Just before the start of fall quarter, at the end of the summer, I went on a weekender on Odyssey. It was one of the most beautiful weekends I can remember.  I felt happier in those few days than I had in the last few months, and I felt as if I wasn't chained to all the things that felt like they swirled into a fog that dampened my old feelings of bubbling, un-containable happiness. I felt muffled, like there was still happiness, but it was padded down like listening to the world through earmuffs. Out on the water though, I sat in one of the lifeboats on deck in the sunshine, and wrote about the overflowing happiness I felt:

"I'm completely surrounded by the sea.
It sparkles and glistens in the light of the sun, both calming to the soul and deadly at the same times, rolling and calling- a deep, dark, impenetrable force- it's own world beneath our ship.
The ship moves in an effortless glide through the water, sometimes filled with music and laughter  and other times, like now, wearied, teenaged sailors heading for home after three days that flew by all too quickly.
But "home" is a relative term.  Though the world would recognize my street address as my place of residence-my "home"- the coined phrase "Home is where the heart is" would lead me to believe otherwise as my heart yearns for nothing more than this boat- than the ocean, the salt, the sun to surround me and consume me in the gentle rocking of the waves and the foam of the water that so distract me into peaceful bliss as I write.

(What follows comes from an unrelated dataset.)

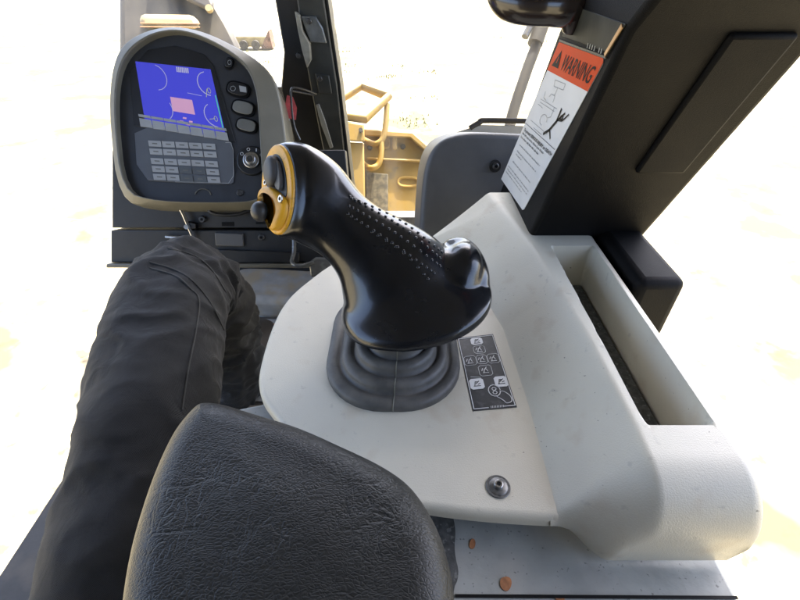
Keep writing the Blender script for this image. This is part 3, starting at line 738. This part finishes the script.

Yes, I will return "home" tonight, but my turkshead bracelet will remind me of then I belonged to the sea in case my time on land ever leads me to forget.  If it is possible to forget the feeling of falling asleep under the stars to the swaying and the creaking of the boat with the bustle of hectic cities and people and stresses so far away on land where they can't reach you.  It is a pure and unparalleled  joy, a feeling beyond my comprehension to be this free. If I could do this forever, just sail away and never be bound to return-not owned by text books and work hours and the sense of duty and responsibility to have a respectable college education that leads to a respectable career to fit into a modern society of waste and prejudice and twisted methods of belonging.. if I could leave it all behind and belong to the ship and the nature and the sea (as I know it does not belong to me but to itself) then I would be happier than at any office job or anywhere bound by land."